— START Given entries —

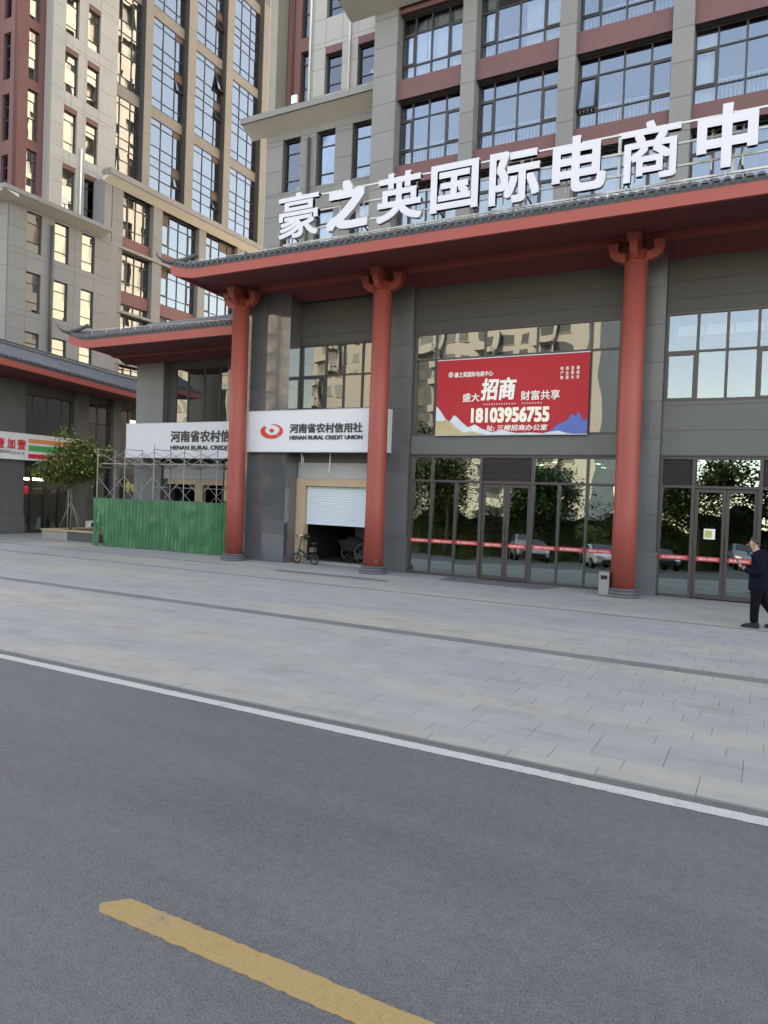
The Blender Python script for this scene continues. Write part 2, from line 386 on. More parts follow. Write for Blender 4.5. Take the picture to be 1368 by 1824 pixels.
# facade planes: u along the wall, v up, n outwards
class Plane:
    def __init__(s, kind, c): s.kind, s.c = kind, c; s.rot = 0.0 if kind == 'y' else math.pi/2
    def P(s, u, v, n=0.0): return (u, s.c-n, v) if s.kind == 'y' else (s.c+n, u, v)
    def box(s, mb, u0, u1, v0, v1, n0, n1, mi=0):
        P = s.P
        return mb.hexa([P(u0, v0, n1), P(u1, v0, n1), P(u1, v0, n0), P(u0, v0, n0), P(u0, v1, n1), P(u1, v1, n1), P(u1, v1, n0), P(u0, v1, n0)], mi)
    def at(s, n): return Plane(s.kind, s.c-n if s.kind == 'y' else s.c+n)

COUNT = {}
def quota(root, kind, n=1, lim=298):
    k = (root.name, kind); c = COUNT.get(k, 0)
    if c+n > lim: return False
    COUNT[k] = c+n; return True
MASS = {}
def mass(root, kind, mat):
    k = (root.name, kind, mat)
    if k not in MASS: MASS[k] = (root, MB())
    return MASS[k][1]
def flush_mass():
    for (rn, kind, mat), (root, mb) in MASS.items():
        o = build(kind, mb, mat, root); o['kind'] = 'stuff'
SHARED = {}
def local_box(key, w, h, d, mat):
    k = (key, round(w, 3), round(h, 3), round(d, 3), mat)
    if k not in SHARED:
        me = MB().box(-w/2, w/2, -d/2, d/2, -h/2, h/2).mesh(key); me.materials.append(MATS[mat]); SHARED[k] = me
    return SHARED[k]
def piece(root, parent, kind, pl, u0, u1, v0, v1, n0, n1, mat, tilt=0.0, yaw=0.0, lim=298):
    """one separate box-shaped piece (panel, pane) on a facade plane; past the limit it joins the mass of its kind"""
    if quota(root, kind, 1, lim):
        me = local_box(kind, u1-u0, v1-v0, abs(n1-n0), mat)
        o = bpy.data.objects.new(kind, me); COL.objects.link(o)
        o.location = pl.P((u0+u1)/2, (v0+v1)/2, (n0+n1)/2); o.rotation_euler = (tilt, 0, pl.rot+yaw)
        attach(o, parent); return o
    pl.box(mass(root, kind, mat), u0, u1, v0, v1, n0, n1)
def merge(vals, lo, hi, eps=0.02):
    r = sorted([x for x in vals if lo+eps < x < hi-eps]); out = [lo]
    for x in r:
        if x-out[-1] > eps: out.append(x)
    out.append(hi); return out
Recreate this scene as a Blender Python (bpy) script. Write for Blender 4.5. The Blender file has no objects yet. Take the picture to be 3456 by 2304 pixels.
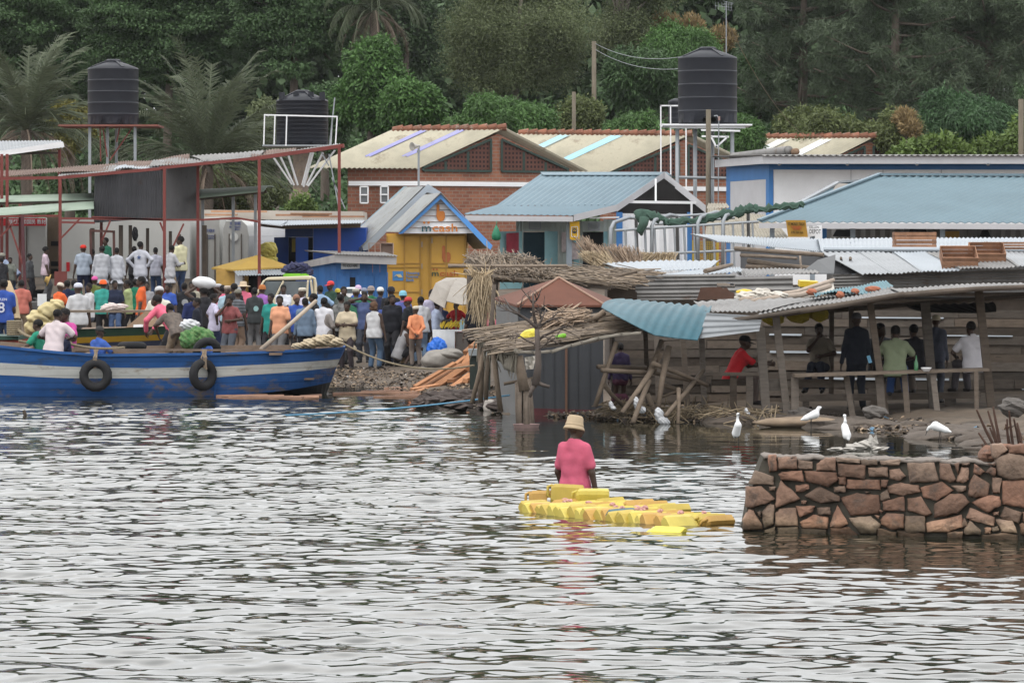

— END Given entries —

Exercise objective:
Repeat the material verbatim. Do not carry over any picture.

Reply:
The Blender Python script for this scene continues. Write part 2, from line 386 on. More parts follow. Write for Blender 4.5. Take the picture to be 1368 by 1824 pixels.
# facade planes: u along the wall, v up, n outwards
class Plane:
    def __init__(s, kind, c): s.kind, s.c = kind, c; s.rot = 0.0 if kind == 'y' else math.pi/2
    def P(s, u, v, n=0.0): return (u, s.c-n, v) if s.kind == 'y' else (s.c+n, u, v)
    def box(s, mb, u0, u1, v0, v1, n0, n1, mi=0):
        P = s.P
        return mb.hexa([P(u0, v0, n1), P(u1, v0, n1), P(u1, v0, n0), P(u0, v0, n0), P(u0, v1, n1), P(u1, v1, n1), P(u1, v1, n0), P(u0, v1, n0)], mi)
    def at(s, n): return Plane(s.kind, s.c-n if s.kind == 'y' else s.c+n)

COUNT = {}
def quota(root, kind, n=1, lim=298):
    k = (root.name, kind); c = COUNT.get(k, 0)
    if c+n > lim: return False
    COUNT[k] = c+n; return True
MASS = {}
def mass(root, kind, mat):
    k = (root.name, kind, mat)
    if k not in MASS: MASS[k] = (root, MB())
    return MASS[k][1]
def flush_mass():
    for (rn, kind, mat), (root, mb) in MASS.items():
        o = build(kind, mb, mat, root); o['kind'] = 'stuff'
SHARED = {}
def local_box(key, w, h, d, mat):
    k = (key, round(w, 3), round(h, 3), round(d, 3), mat)
    if k not in SHARED:
        me = MB().box(-w/2, w/2, -d/2, d/2, -h/2, h/2).mesh(key); me.materials.append(MATS[mat]); SHARED[k] = me
    return SHARED[k]
def piece(root, parent, kind, pl, u0, u1, v0, v1, n0, n1, mat, tilt=0.0, yaw=0.0, lim=298):
    """one separate box-shaped piece (panel, pane) on a facade plane; past the limit it joins the mass of its kind"""
    if quota(root, kind, 1, lim):
        me = local_box(kind, u1-u0, v1-v0, abs(n1-n0), mat)
        o = bpy.data.objects.new(kind, me); COL.objects.link(o)
        o.location = pl.P((u0+u1)/2, (v0+v1)/2, (n0+n1)/2); o.rotation_euler = (tilt, 0, pl.rot+yaw)
        attach(o, parent); return o
    pl.box(mass(root, kind, mat), u0, u1, v0, v1, n0, n1)
def merge(vals, lo, hi, eps=0.02):
    r = sorted([x for x in vals if lo+eps < x < hi-eps]); out = [lo]
    for x in r:
        if x-out[-1] > eps: out.append(x)
    out.append(hi); return out
Recreate this scene as a Blender Python (bpy) script. Write for Blender 4.5. The Blender file has no objects yet. Take the picture to be 3456 by 2304 pixels.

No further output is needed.